Carson Mc Cullers: “La soledad en la mirada”

Es una de las grandes escritoras sureñas americanas. A propósito de los aniversarios de su nacimiento y muerte (1917-1967), su obra volvió a reeditarse, a estar ahí, cerca.
Nació en Georgia, Estados Unidos, en el año de la Revolución Rusa, 1917. Es considerada una de las madres del cuento americano. Escribió una obra extensa pese a que murió joven, a los cincuenta, de un ataque al corazón. Por esas cruces miméticos que tiene el camino, uno de sus textos más leído es El corazón es un cazador solitario, novela que escribió a los 23 años. “Todo lo que sucede en mis relatos, me ha sucedido o me sucederá”, decía Mc Cullers. Pasó la mitad de su vida enferma, pero no paró de escribir ni de leer. Su obra gira en torna a un tema: el amor. Entre sus libros: La balada del café triste, Reloj sin manecillas, El aliento del cielo (compilación de cuentos y novelas). Su voz de narradora se construyó con una música muy Carson, de ella y de sus rítmicas propias puestas al servicio de lo que contó. Amó leer. Escribir. Carson fue una mujer que amó.

Así escribe (de El corazón es un cazador solitario)
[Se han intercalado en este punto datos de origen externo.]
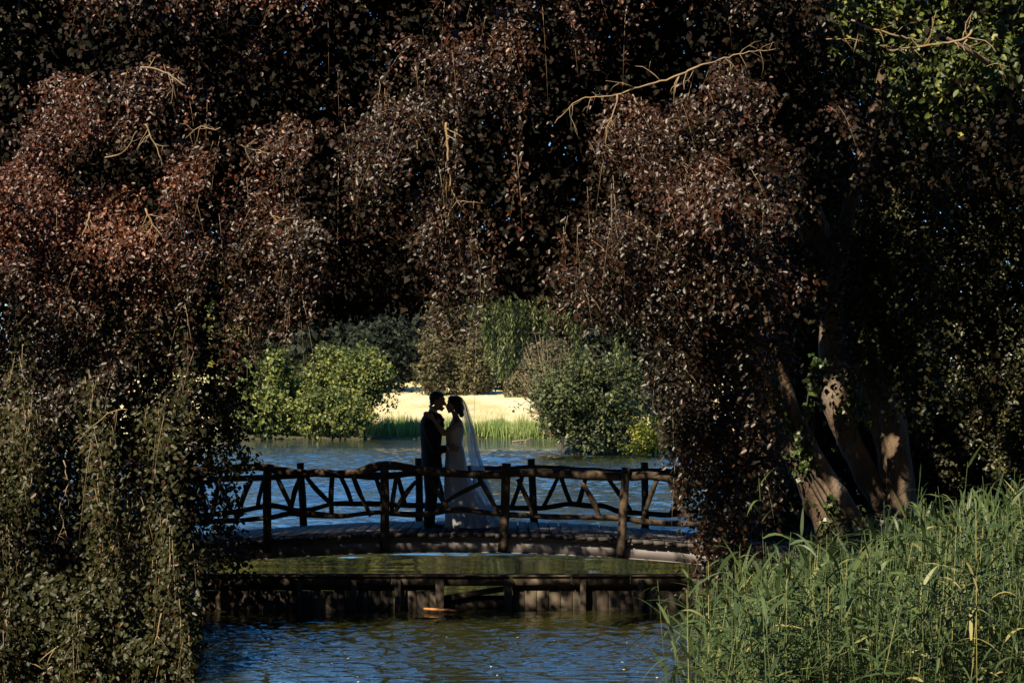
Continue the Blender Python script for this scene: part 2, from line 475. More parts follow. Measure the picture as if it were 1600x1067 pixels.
log('handrail', [(780, 732), (804, 733), (824, 731), (870, 733), (920, 737), (970, 739), (1007, 737), (1040, 737), (1070, 741), (1100, 748), (1190, 757)], [R2 * .9, R2, R2 * 1.1, R2 * .95], BYR - .07, 34)
r = 4.6 * S1
log('lower_rail', [(215, 818), (300, 816), (373, 813), (413, 809), (426, 809), (452, 801), (470, 803), (490, 803), (515, 805.5), (533, 807), (562, 803), (594, 799), (612, 802), (649, 804), (673, 803), (694, 798), (727, 795), (749, 800), (790, 803.5)], [r, r * .85, r * 1.1, r * .8, r * 1.1, r * .9], RY, 35)
log('lower_rail', [(780, 803), (796, 804), (854, 807), (906, 808), (964, 809), (986, 811), (1008, 815), (1044, 818), (1080, 818), (1165, 826)], [r, r * .9, r * 1.1, r * .85], RY, 36)
r = 4.3 * S2
log('lower_rail', [(290, 808), (373, 799), (410, 791), (426, 788), (447, 794), (468, 798), (489, 796), (507, 790), (520, 786), (562, 787), (594, 787), (625, 789), (680, 790), (720, 792), (785, 793)], [r, r * .9, r * 1.1], BYR - .07, 37)
log('lower_rail', [(775, 793), (824, 794), (848, 794), (876, 789), (892, 786), (928, 792), (936, 787), (950, 792), (967, 800), (997, 801), (1030, 804), (1055, 804), (1085, 797), (1188, 812)], [r, r * .9, r * 1.1, r * .9], BYR - .07, 38)
FB = [[(393, 749), (379, 777), (371, 816)], [(432.5, 745), (443, 766), (455, 797)], [(469, 744), (457, 777), (455, 797)],
      [(519, 745), (516.5, 777), (518, 803)], [(552, 745), (562, 771), (576, 803)], [(619, 745), (612, 787), (612, 803)],
      [(650, 752), (633, 771), (619, 800)], [(665, 743), (680, 763), (695, 791)], [(682, 800), (700, 781), (722, 769), (748, 750)],
      [(748, 746), (766, 778), (777, 800)], [(809, 748), (818, 767), (832, 803)], [(908, 753), (920, 770), (931, 792), (936.5, 808)],
      [(1026, 750), (1016, 775), (1005, 813)], [(1046.5, 754), (1057.5, 783.5), (1074, 803), (1082, 815)],
      [(313, 745), (316, 775), (324, 812)], [(345, 742), (338, 775), (330, 814)], [(240, 752), (262, 785), (280, 816)], [(1110, 762), (1102, 790), (1098, 820)]]
BB = [[(414, 747), (406, 770), (402, 793)], [(478.5, 745), (494, 765), (515, 785)], [(532, 743), (544, 769), (550, 787)], [(586, 744), (599, 777), (606, 790)],
      [(621, 742), (628, 768), (634, 790)], [(681, 738), (691, 769), (694, 790)], [(818, 735), (810, 764), (799, 792)], [(876, 736), (862, 767), (848.5, 792)],
      [(874, 736), (884, 770), (892.5, 787)], [(917, 738), (909, 770), (903.5, 788)], [(945, 740), (964, 767), (978, 783.5), (986, 799)],
      [(1077, 745), (1063, 786), (1049, 804)], [(340, 750), (352, 775), (362, 800)], [(700, 736), (712, 765), (724, 790)], [(745, 736), (738, 765), (728, 790)]]
for i, p in enumerate(FB): log('brace', [p[0]] + p[1:-1] + [(p[-1][0] + .25 * (p[-1][0] - p[-2][0]) * (len(p) > 2), p[-1][1] + 3)], [3.6 * S1, 4.2 * S1, 3.5 * S1], RY + .01, 50 + i, sides=7, rough=.18)
for i, p in enumerate(BB): log('brace', p, [3.4 * S2, 3.9 * S2, 3.3 * S2] if i != 11 else [9 * S2, 8 * S2, 5 * S2], BYR - .075, 80 + i, sides=7, rough=.18)

# ------------------------------------------------------------------ weir
WY = 24.40
weir = empty('weir', (0, WY, POOL), 'low dark timber weir with board facing and an open notch under the bridge', 'weir')
def wx(px): return (px - 800) * WY / F
def wz(py): return H - (py - HOR) * WY / F
def wbox(name, x0, x1, y0, y1, zt, zb, mt='weir'):
    return G().add(*box(x0, x1, y0, y1, zb, zt)).obj(name, M[mt], weir)
edges = [150, 238, 330, 430, 520, 612, 690]
for a, b in zip(edges[:-1], edges[1:]): wbox('top_board', wx(a) + .01, wx(b) - .01, WY - .17, WY + .05, wz(900) + random.uniform(-.004, .004), wz(912))
wbox('top_board', wx(684), wx(796), WY - .16, WY + .04, wz(900.5), wz(913))
for a, b in zip([800, 893, 985, 1075, 1165], [892, 984, 1074, 1164, 1260]): wbox('top_board', wx(a) + .008, wx(b) - .008, WY - .17, WY + .05, wz(900) + random.uniform(-.004, .004), wz(912))
wbox('cap_rail', wx(150), wx(1260), WY - .19, WY + .09, wz(896.6), wz(899.2))
wbox('rear_sill', wx(150), wx(690), WY - .0, WY + .05, wz(912.5), wz(922))
wbox('rear_sill', wx(797), wx(1260), WY - .0, WY + .05, wz(912.5), wz(922))
xx = wx(150)
while xx < wx(1260):
    if not (wx(683) < xx < wx(792)):
        wbox('sheet_board', xx, xx + .138, WY - .10 + random.uniform(-.012, .012), WY - .04, wz(921) + random.uniform(-.008, .004), POOL - .4)
    xx += .146
for p in (250, 345, 470, 555, 623, 688, 794, 910, 1000, 1090, 1180):
    w = .05 if p in (688, 794) else .035
    wbox('post', wx(p) - w, wx(p) + w, WY - .235, WY - .175, wz(902) if p in (688, 794, 910) else wz(903), POOL - .4)
V, Fq = box(-.36, .36, -.02, .02, -.035, .035)
an = math.radians(9)
V = np.stack([V[:, 0] * math.cos(an), V[:, 1], V[:, 0] * math.sin(an) + V[:, 2]], 1) + np.array([wx(742), WY - .06, wz(926)])
G().add(V, Fq).obj('slanting_board', M['weir'], weir)
V, Fq = box(-.44, .44, -.02, .02, -.06, .06)
V = V + np.array([wx(741), WY + .0, wz(944)])
G().add(V, Fq).obj('sill_board', M['weir'], weir)
V, Fq = box(-.20, .20, -.05, .05, -.012, .012)
V[:, 2] += .022 * (V[:, 0] < 0)
G().add(V + np.array([at(688, 949, 24.05)[0], 24.05, POOL + .02]), Fq)
o = G().add(V + np.array([at(688, 949, 24.0)[0], 24.0, POOL + .022]), Fq).obj('floating_plank', M['orange'])
tag(o, 'short bright orange brown plank floating at the foot of the weir notch', 'plank')

# ------------------------------------------------------------------ crowns: sun gaps, bounds
gaps = [(1085, 866, 25, .17), (1035, 866, 25, .15), (1000, 866, 25, .10), (1150, 872, 25, .12), (885, 860, 25, .07), (812, 861, 25, .07), (758, 862, 25, .06), (690, 861, 25, .05),
        (1240, 705, 26.4, .20), (1262, 750, 26.4, .12), (1292, 745, 26.2, .10), (1310, 845, 26.2, .15), (1310, 620, 26.9, .20), (1316, 655, 26.9, .15), (1300, 560, 27.2, .13), (1322, 665, 27.2, .12), (1400, 720, 27, .16), (1406, 780, 26.8, .13), (1404, 700, 26.9, .08),
        (840, 918, 24.3, .09), (882, 908, 24.3, .06), (828, 932, 24.3, .08), (868, 932, 24.3, .05), (1200, 690, 26.6, .1),
        (663, 667, 26.1, .055), (684, 672, 26.1, .05), (710, 818, 26.0, .08), (672, 948, 24, .07),
        (850, 820, 26.4, .14), (950, 822, 26.4, .14), (1040, 826, 26.4, .22), (920, 738, 25, .06), (960, 738, 25, .07), (1030, 742, 25, .07), (1010, 770, 27.8, .1), (833, 770, 27.8, .08), (787, 790, 25, .05), (972, 790, 25, .05),
        (1005, 905, 24.3, .06), (905, 930, 24.3, .05), (940, 770, 27.8, .1), (1070, 815, 25, .12), (1255, 600, 26.5, .25), (1270, 650, 26.5, .2),
        (1480, 560, 28.7, .25), (1520, 650, 28.7, .3), (1565, 590, 28.7, .25), (1470, 700, 28.7, .2), (1555, 700, 28.7, .25), (1500, 480, 28.7, .2), (1590, 500, 28.7, .25), (1440, 640, 28.7, .15), (1350, 210, 28, .2), (1420, 250, 28, .2), (1570, 280, 28, .25), (1440, 380, 28, .2), (1250, 740, 26.2, .25), (1285, 800, 26.2, .18)]
gT = np.array([at(a, b, c) for a, b, c, d in gaps]); gR = np.array([d for *_, d in gaps])
SDn = np.array(SD)
def sun_gap(P):
    keep = np.ones(len(P), bool)
    for T, r in zip(gT, gR):
        d = P - T; s = d @ SDn
        q = np.linalg.norm(d - s[:, None] * SDn, axis=1)
        keep &= ~((q < r) & (s > .35))
    return keep

fb = np.array([(-400, 1250), (0, 1200), (285, 1180), (305, 1040), (312, 800), (320, 640), (340, 590), (380, 530), (430, 495), (520, 465), (560, 400), (600, 335), (650, 345), (668, 460), (700, 500), (745, 480), (775, 390), (830, 395), (850, 470), (900, 495), (960, 470), (1000, 500), (1025, 620), (1055, 760), (1085, 870), (1110, 985), (1140, 890), (1180, 865), (1198, 800), (1212, 620), (1232, 420), (1270, 320), (1340, 230), (1390, 160), (1450, 80), (1520, 0), (1700, -80), (2200, -120)], float)
def fbound(px): return np.interp(px, fb[:, 0], fb[:, 1])
db = np.array([(-400, 1100), (312, 1090), (322, 760), (335, 700), (385, 690), (395, 600), (405, 535), (440, 512), (520, 508), (600, 500), (640, 485), (700, 465), (780, 470), (850, 465), (950, 525), (1000, 560), (1035, 640), (1060, 760), (1090, 855), (1230, 850), (1900, 850)], float)
def dbound(px): return np.interp(px, db[:, 0], db[:, 1])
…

En la ciudad había dos mudos. Estaban siempre juntos. Cada mañana a primera hora salían de la casa en la que vivían y bajaban por la calle en dirección al trabajo, cogidos del brazo. Los dos amigos eran muy diferentes. El que siempre encabezaba la marcha era un griego obeso y soñador. En verano llevaba un polo amarillo o verde chapuceramente embutido en los pantalones por delante y suelto por detrás. Cuando hacía frío, se echaba encima un informe jersey gris. Tenía la cara redonda y grasienta, de párpados semicerrados y labios que se curvaban en una blanda y estúpida sonrisa. El otro mudo era alto, y en sus ojos brillaba una expresión vivaz, inteligente. Vestía siempre de forma inmaculada y sobria.
Cada mañana los dos amigos caminaban silenciosamente juntos hasta alcanzar la calle principal de la ciudad. Cuando llegaban ante una determinada tienda de frutas y bombones se detenían un momento en la acera. El griego, Spiros Antonapoulos, trabajaba para su primo, el propietario de la frutería. Su trabajo consistía en hacer bombones y dulces, desembalar las frutas y mantener limpia la tienda. El mudo delgado, John Singer, casi siempre ponía su mano en el brazo de su amigo y le miraba durante un segundo antes de separarse de él. Después de esta despedida, Singer cruzaba la calle y se dirigía, solo, a la joyería donde trabajaba como grabador de vajilla de plata.
A última hora de la tarde los amigos se volvían a encontrar. Singer regresaba a la frutería y esperaba hasta que Antonapoulos estaba listo para volver a casa. El griego estaba quizá desembalando perezosamente una caja de melocotones o melones, o leyendo la tira cómica del periódico en la cocina situada en la trastienda, donde preparaba sus golosinas. Antes de marchar, Antonapoulos abría siempre una bolsa de papel que durante el día tenía escondida en uno de los estantes de la cocina. La bolsa contenía diversos bocados que el griego había recogido: una fruta, muestras de chocolate, o la parte final de un embutido de hígado. Generalmente, antes de salir, Antonapoulos se acercaba contoneándose suavemente al escaparate de la tienda donde se guardaban las carnes y los quesos. Abría el cristal de la parte trasera del escaparate y su regordeta mano palpaba amorosamente en busca de algún bocado exquisito que había llamado su atención. A veces, su primo, el propietario del negocio, no lo veía. Pero si se daba cuenta, miraba a su primo con expresión de advertencia en su tenso y pálido rostro. Entonces, con tristeza, Antonapoulos, se limitaba a cambiar de lugar el bocado en cuestión. En tales ocasiones, Singer adoptaba una postura muy envarada, con las manos en los bolsillos, y miraba en otra dirección. No le gustaba ser testigo de estas escenitas entre los dos griegos. Porque, exceptuando la bebida y cierto placer secreto y solitario, a Antonapoulos lo que más le gustaba en el mundo era comer.